You can, with your sys-usb VM running, attach the entire flash drive to your AppVM as a USB device - though only some devices will give you this option. This should work fine.

Then, you can attach the entire block device (sdc, sdb, etc) to the VM - and I’d expect Etcher to find this a bit bizarre, because it’s not how a USB stick normally looks to the OS, but ‘dd’ should work fine to it.

If there are existing partions (sdc1, etc), you can also attach those to the AppVM - but this won’t work. You’re writing the image to the wrong thing.
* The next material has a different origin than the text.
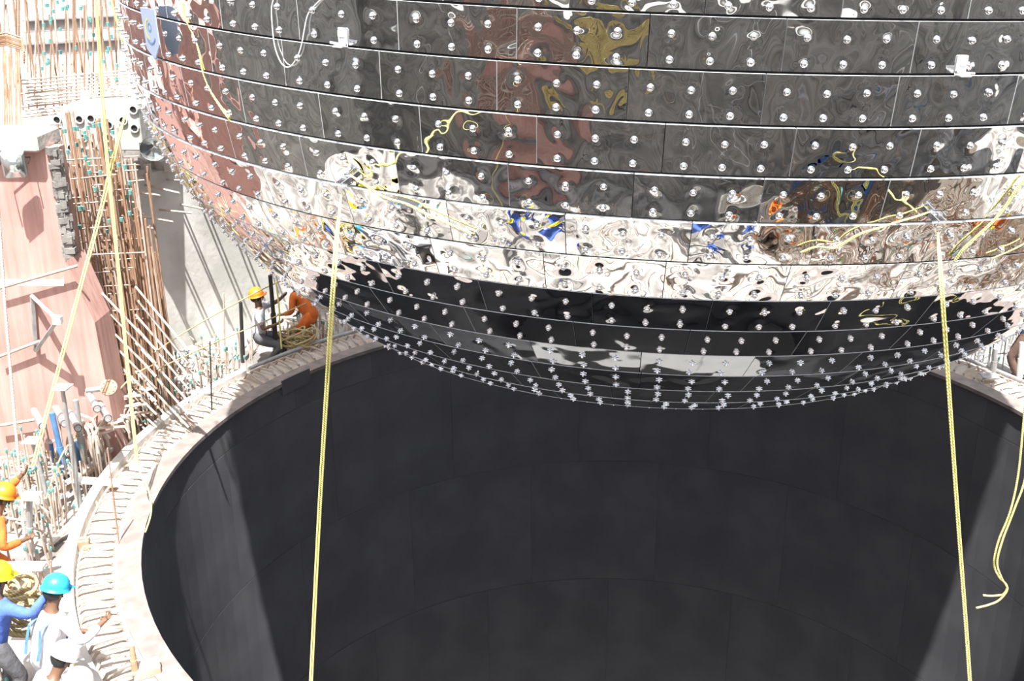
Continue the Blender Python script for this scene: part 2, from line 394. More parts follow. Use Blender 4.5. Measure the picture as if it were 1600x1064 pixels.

One other thing: Be sure to run ‘sync’ and wait for it to compete before removing the stick, if you’ve used dd. It’s quite easy for dd to end up well ahead of actual progress writing to the stick with the filesystem cache, though ‘conv=fsync’ should keep dd a bit closer to actual write progress.


With the “devices” option located in taskbar.

Ah yes, i know it. I always run “sync” before removing my USB to be sure that all files already have been writed. But unfortunately, in this situation, this didn’t worked.